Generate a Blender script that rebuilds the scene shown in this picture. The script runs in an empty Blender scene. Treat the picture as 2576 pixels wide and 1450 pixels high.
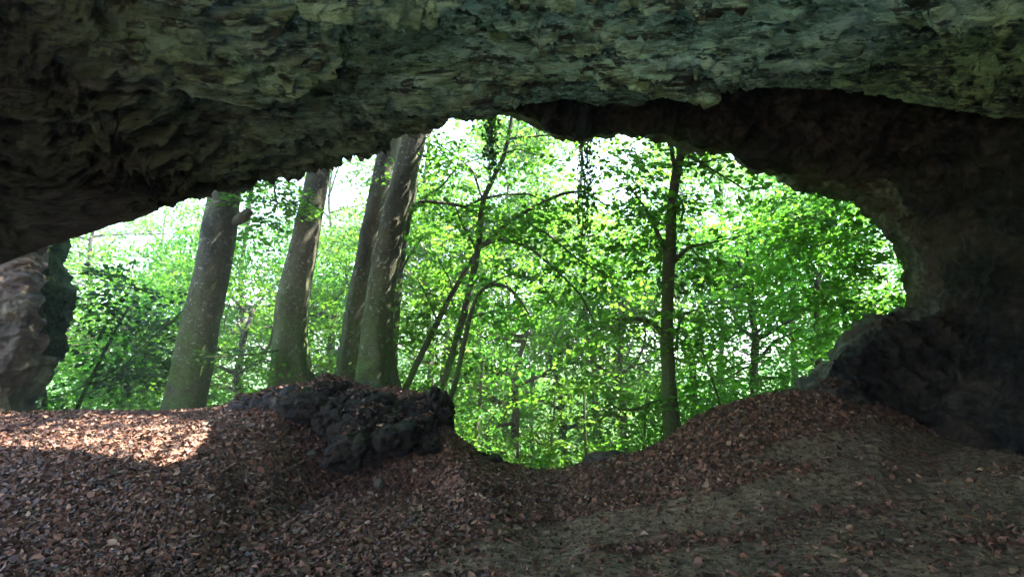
import bpy, math, random
import numpy as np
from mathutils import Vector
R_ = math.radians
random.seed(7); rng = np.random.default_rng(11)
scene = bpy.context.scene
col = scene.collection

# ------------------------------------------------------------ camera, world, sun, exposure
PITCH = R_(8.0); EYE = 1.5; F = 1405.0; CX, CY = 1287.5, 725.0      # photo grid of 2575 x 1450 units
cam_d = bpy.data.cameras.new("camera"); cam = bpy.data.objects.new("camera", cam_d); col.objects.link(cam)
cam.location = (0, 0, EYE); cam.rotation_euler = (R_(90) + PITCH, 0, 0)
cam_d.sensor_width = 36; cam_d.lens = 36 * F / 2575.0
cam_d.clip_start = 0.05; cam_d.clip_end = 2000
scene.camera = cam
SUN_EL, SUN_AZ = R_(58), R_(67)                                      # azimuth clockwise from +Y
world = bpy.data.worlds.new("World"); scene.world = world; world.use_nodes = True
wn = world.node_tree; wn.nodes.clear()
sky = wn.nodes.new('ShaderNodeTexSky'); sky.sky_type = 'NISHITA'; sky.sun_disc = False
sky.sun_elevation = SUN_EL; sky.sun_rotation = SUN_AZ; sky.altitude = 300; sky.air_density = 1.0; sky.dust_density = 0.4
bg = wn.nodes.new('ShaderNodeBackground'); bg.inputs[1].default_value = 0.12
wo = wn.nodes.new('ShaderNodeOutputWorld')
wn.links.new(sky.outputs[0], bg.inputs[0]); wn.links.new(bg.outputs[0], wo.inputs[0])
sl = bpy.data.lights.new("sun", 'SUN'); sl.energy = 5.0; sl.angle = R_(0.5); sl.color = (1.0, 0.95, 0.86)
so = bpy.data.objects.new("sun", sl); col.objects.link(so)
sd = Vector((math.sin(SUN_AZ)*math.cos(SUN_EL), math.cos(SUN_AZ)*math.cos(SUN_EL), math.sin(SUN_EL)))
so.rotation_euler = sd.to_track_quat('Z', 'Y').to_euler(); so.location = (20, 20, 30)
scene.view_settings.view_transform = 'Standard'; scene.view_settings.look = 'None'
scene.view_settings.exposure = 3.6; scene.view_settings.gamma = 1.0
scene.cycles.max_bounces = 10; scene.cycles.diffuse_bounces = 6; scene.cycles.transmission_bounces = 6
scene.cycles.transparent_max_bounces = 8
scene.cycles.use_denoising = True
scene.cycles.sample_clamp_indirect = 8

# ------------------------------------------------------------ maths helpers
cp, sp_ = math.cos(PITCH), math.sin(PITCH)
def at(x, y, Y):
    """a point seen at (x, y) of the photo grid, standing Y metres in front of the camera"""
    x = np.asarray(x, float); y = np.asarray(y, float); Y = np.asarray(Y, float)
    a = (x - CX) / F; b = (CY - y) / F
    dy = cp - b * sp_; dz = sp_ + b * cp
    k = Y / dy
    return np.stack([a * k, Y + 0 * k, EYE + dz * k], -1)

_perm = np.random.default_rng(3).permutation(256); _perm = np.concatenate([_perm, _perm, _perm])
_g = np.random.default_rng(4).normal(size=(256, 3)); _g /= np.linalg.norm(_g, axis=1)[:, None]
def perlin(p):
    pi = np.floor(p).astype(int); pf = p - pi; pi &= 255
    u = pf * pf * pf * (pf * (pf * 6 - 15) + 10)
    out = 0
    for i in (0, 1):
        wx = u[..., 0] if i else 1 - u[..., 0]
        for j in (0, 1):
            wy = u[..., 1] if j else 1 - u[..., 1]
            for k in (0, 1):
                wz = u[..., 2] if k else 1 - u[..., 2]
                h = _perm[_perm[_perm[(pi[..., 0] + i) & 255] + ((pi[..., 1] + j) & 255)] + ((pi[..., 2] + k) & 255)]
                g = _g[h]
                out = out + wx * wy * wz * (g[..., 0] * (pf[..., 0] - i) + g[..., 1] * (pf[..., 1] - j) + g[..., 2] * (pf[..., 2] - k))
    return out
def fbm(p, octv=4, gain=0.5, ridged=False):
    a = 1.0; s = 0.0; q = p.copy()
    for o in range(octv):
        n = perlin(q)
        s = s + a * ((1 - 2.2 * np.abs(n)) * 0.5 if ridged else n)
        a *= gain; q = q * 2.03 + 17.3
    return s
_j = np.random.default_rng(5).random((256, 3))
def vor(p):
    """distance to nearest and second nearest cell point"""
    pi = np.floor(p).astype(int); pf = p - pi
    f1 = np.full(p.shape[:-1], 9.0); f2 = f1.copy()
    for i in (-1, 0, 1):
        for j in (-1, 0, 1):
            for k in (-1, 0, 1):
                h = _perm[_perm[_perm[(pi[..., 0] + i) & 255] + ((pi[..., 1] + j) & 255)] + ((pi[..., 2] + k) & 255)]
                d = np.sqrt(((_j[h] + np.array([i, j, k]) - pf) ** 2).sum(-1))
                f2 = np.minimum(f2, np.maximum(f1, d)); f1 = np.minimum(f1, d)
    return f1, f2
def sstep(x, a=0.0, b=1.0):
    x = np.clip((x - a) / (b - a), 0, 1); return x * x * (3 - 2 * x)
def smooth(a, n):
    if n < 2: return a
    k = np.hanning(n + 2)[1:-1]; k /= k.sum()
    pad = np.concatenate([np.repeat(a[:1], n, 0), a, np.repeat(a[-1:], n, 0)])
    if a.ndim == 1: return np.convolve(pad, k, 'same')[n:-n]
    return np.stack([np.convolve(pad[:, i], k, 'same')[n:-n] for i in range(a.shape[1])], 1)

# ------------------------------------------------------------ object helpers
def tag(o, label=None, cat=None, group=None, kind=None):
    if label: o['label'] = label
    if cat: o['category'] = cat
    if group: o['group'] = group
    if kind: o['kind'] = kind
    return o
def empty(name, loc, label, cat, group=None):
    o = bpy.data.objects.new(name, None); col.objects.link(o); o.location = [float(v) for v in loc]
    o.empty_display_size = 0.2
    return tag(o, label, cat, group)
def mesh(name, V, Fq, mats, parent=None, sm=True, rnd=None, origin=None, mi=None):
    """V verts (n,3), Fq quads (m,4); parent keeps local = world - parent.location"""
    V = np.asarray(V, float)
    off = np.array(parent.location) if parent is not None else (np.array(origin) if origin is not None else np.zeros(3))
    me = bpy.data.meshes.new(name); n = len(V); Fq = np.asarray(Fq, np.int32)
    m, w = Fq.shape
    me.vertices.add(n); me.vertices.foreach_set('co', (V - off).astype(np.float32).ravel())
    me.loops.add(m * w); me.loops.foreach_set('vertex_index', Fq.ravel())
    me.polygons.add(m); me.polygons.foreach_set('loop_start', np.arange(0, m * w, w, dtype=np.int32))
    try: me.polygons.foreach_set('loop_total', np.full(m, w, dtype=np.int32))
    except Exception: pass
    me.polygons.foreach_set('use_smooth', np.full(m, sm))
    if rnd is not None:
        at_ = me.attributes.new('rnd', 'FLOAT', 'POINT'); at_.data.foreach_set('value', np.asarray(rnd, np.float32))
    if mi is not None: me.polygons.foreach_set('material_index', np.asarray(mi, np.int32))
    me.update(calc_edges=True); me.validate()
    for mt in (mats if isinstance(mats, list) else [mats]): me.materials.append(mt)
    o = bpy.data.objects.new(name, me); col.objects.link(o)
    if parent is not None: o.parent = parent
    elif origin is not None: o.location = [float(v) for v in origin]
    return o
def gridfaces(nr, nc, flip=False, wrap=False):
    a = np.arange(nr * nc).reshape(nr, nc)
    if wrap: a = np.concatenate([a, a[:, :1]], 1)
    f = np.stack([a[:-1, :-1], a[:-1, 1:], a[1:, 1:], a[1:, :-1]], -1).reshape(-1, 4)
    return f[:, ::-1] if flip else f
def gnormal(P):
    du = np.gradient(P, axis=1); dv = np.gradient(P, axis=0)
    n = np.cross(du, dv); n /= np.linalg.norm(n, axis=-1, keepdims=True) + 1e-9
    return n

# ------------------------------------------------------------ materials
class NT:
    def __init__(s, name):
        s.m = bpy.data.materials.new(name); s.m.use_nodes = True; s.t = s.m.node_tree; s.t.nodes.clear()
        s.out = s.t.nodes.new('ShaderNodeOutputMaterial'); s.co = s.t.nodes.new('ShaderNodeTexCoord')
        s.geo = s.t.nodes.new('ShaderNodeNewGeometry')
    def n(s, t, **k):
        x = s.t.nodes.new(t)
        for a, b in k.items(): setattr(x, a, b)
        return x
    def l(s, a, b): s.t.links.new(a, b)
    def noise(s, scale, detail=6, rough=0.6, vec=None, stretch=None, dist=0.0):
        x = s.n('ShaderNodeTexNoise'); x.inputs['Scale'].default_value = scale; x.inputs['Detail'].default_value = detail
        x.inputs['Roughness'].default_value = rough; x.inputs['Distortion'].default_value = dist
        v = vec or s.geo.outputs['Position']
        if stretch:
            mp = s.n('ShaderNodeMapping'); mp.inputs['Scale'].default_value = stretch; s.l(v, mp.inputs[0]); v = mp.outputs[0]
        s.l(v, x.inputs['Vector']); return x.outputs['Fac']
    def voronoi(s, scale, stretch=None, feature='F1', vec=None):
        x = s.n('ShaderNodeTexVoronoi'); x.feature = feature; x.inputs['Scale'].default_value = scale
        v = vec or s.geo.outputs['Position']
        if stretch:
            mp = s.n('ShaderNodeMapping'); mp.inputs['Scale'].default_value = stretch; s.l(v, mp.inputs[0]); v = mp.outputs[0]
        s.l(v, x.inputs['Vector']); return x.outputs['Distance']
    def ramp(s, fac, stops):
        r = s.n('ShaderNodeValToRGB'); e = r.color_ramp.elements
        e[0].position, e[0].color = stops[0][0], (*stops[0][1], 1); e[1].position, e[1].color = stops[1][0], (*stops[1][1], 1)
        for p, c in stops[2:]:
            q = e.new(p); q.color = (*c, 1)
        s.l(fac, r.inputs[0]); return r.outputs[0]
    def fr(s, fac, a, b, lo=0.0, hi=1.0):
        r = s.n('ShaderNodeMapRange'); r.inputs[1].default_value = a; r.inputs[2].default_value = b
        r.inputs[3].default_value = lo; r.inputs[4].default_value = hi; s.l(fac, r.inputs[0]); return r.outputs[0]
    def mix(s, fac, a, b, mode='MIX'):
        m = s.n('ShaderNodeMix'); m.data_type = 'RGBA'; m.blend_type = mode
        for sock, v in ((m.inputs[0], fac), (m.inputs[6], a), (m.inputs[7], b)):
            if isinstance(v, (tuple, float, int)): sock.default_value = (*v, 1) if isinstance(v, tuple) else v
            else: s.l(v, sock)
        return m.outputs[2]
    def math(s, op, a, b=0.0):
        m = s.n('ShaderNodeMath'); m.operation = op
        for sock, v in ((m.inputs[0], a), (m.inputs[1], b)):
            if isinstance(v, (int, float)): sock.default_value = v
            else: s.l(v, sock)
        return m.outputs[0]
    def bump(s, h, dist, strength=1.0, nrm=None):
        b = s.n('ShaderNodeBump'); b.inputs['Distance'].default_value = dist; b.inputs['Strength'].default_value = strength
        s.l(h, b.inputs['Height'])
        if nrm: s.l(nrm, b.inputs['Normal'])
        return b.outputs[0]
    def principled(s, c, rough=0.8, spec=0.5, nrm=None):
        p = s.n('ShaderNodeBsdfPrincipled')
        for k, v in (('Base Color', c), ('Roughness', rough), ('Specular IOR Level', spec)):
            if isinstance(v, (tuple, float, int)): p.inputs[k].default_value = (*v, 1) if isinstance(v, tuple) else v
            else: s.l(v, p.inputs[k])
        if nrm: s.l(nrm, p.inputs['Normal'])
        s.l(p.outputs[0], s.out.inputs[0]); return s.m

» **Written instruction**
Skip the pictures and restate exactly the lines from the beginning of the listing to the line with "col = scene.collection", that line included.

» **Final answer**
Generate a Blender script that rebuilds the scene shown in this picture. The script runs in an empty Blender scene. Treat the picture as 2576 pixels wide and 1450 pixels high.
import bpy, math, random
import numpy as np
from mathutils import Vector
R_ = math.radians
random.seed(7); rng = np.random.default_rng(11)
scene = bpy.context.scene
col = scene.collection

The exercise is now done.